Think of some of the things that you’ve been hard on yourself about. You know, the ones where you’ve called yourself a “fool”, “stupid”, a “failure”, “loser”, “reject” (or insert your insult of choice), and where you haven’t been able to forgive you and where you feel as if you need to keep reminding yourself of your screw-up lest you forget the ‘horrors’ of it and repeat it. How’s that working out for you? 

  • Do you feel good?
  • Do you feel loved, heard, cared for, forgiven?
  • Do you feel confident?
  • Do you evolve out of experiences due to the positive insights you gained and self-compassion?

Being hard on yourself, especially on a habitual basis, is an expression of contempt. You’re weaponising self-criticism and being your own worst critic. There’s no perspective or compassion; you’re being unforgiving. These critical judgments form part of your narrative, a backing track fuelling your inner critic. By being hard on yourself, you protect yourself from what you, on some level, along with your inner critic, think is a bigger future pain. The exaggerating of your past actions or flaws blocks vulnerability. 

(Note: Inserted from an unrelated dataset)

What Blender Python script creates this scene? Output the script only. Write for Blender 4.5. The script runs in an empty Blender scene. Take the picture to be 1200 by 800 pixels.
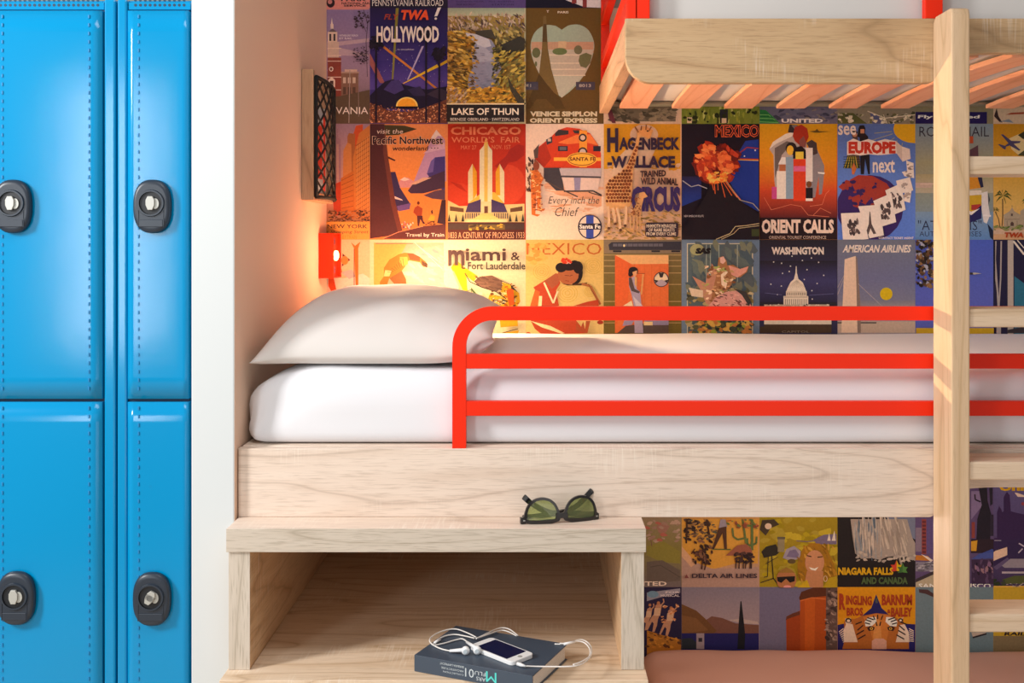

Being hard on yourself is harmful, not helpful, demotivating you while robbing you of willpower, perspective, and a healthy self-image

If you tend to be hard on yourself, you do the same thing and expect different results. If being hard on yourself worked, it would have worked by now. It’s not because you’re “not good enough” that the criticism isn’t working; you’re using a hammer where you need a hug. Practising self-compassion is crucial in overcoming self-criticism. You have to actively choose to be kinder to yourself in instances where your habit is to go hard.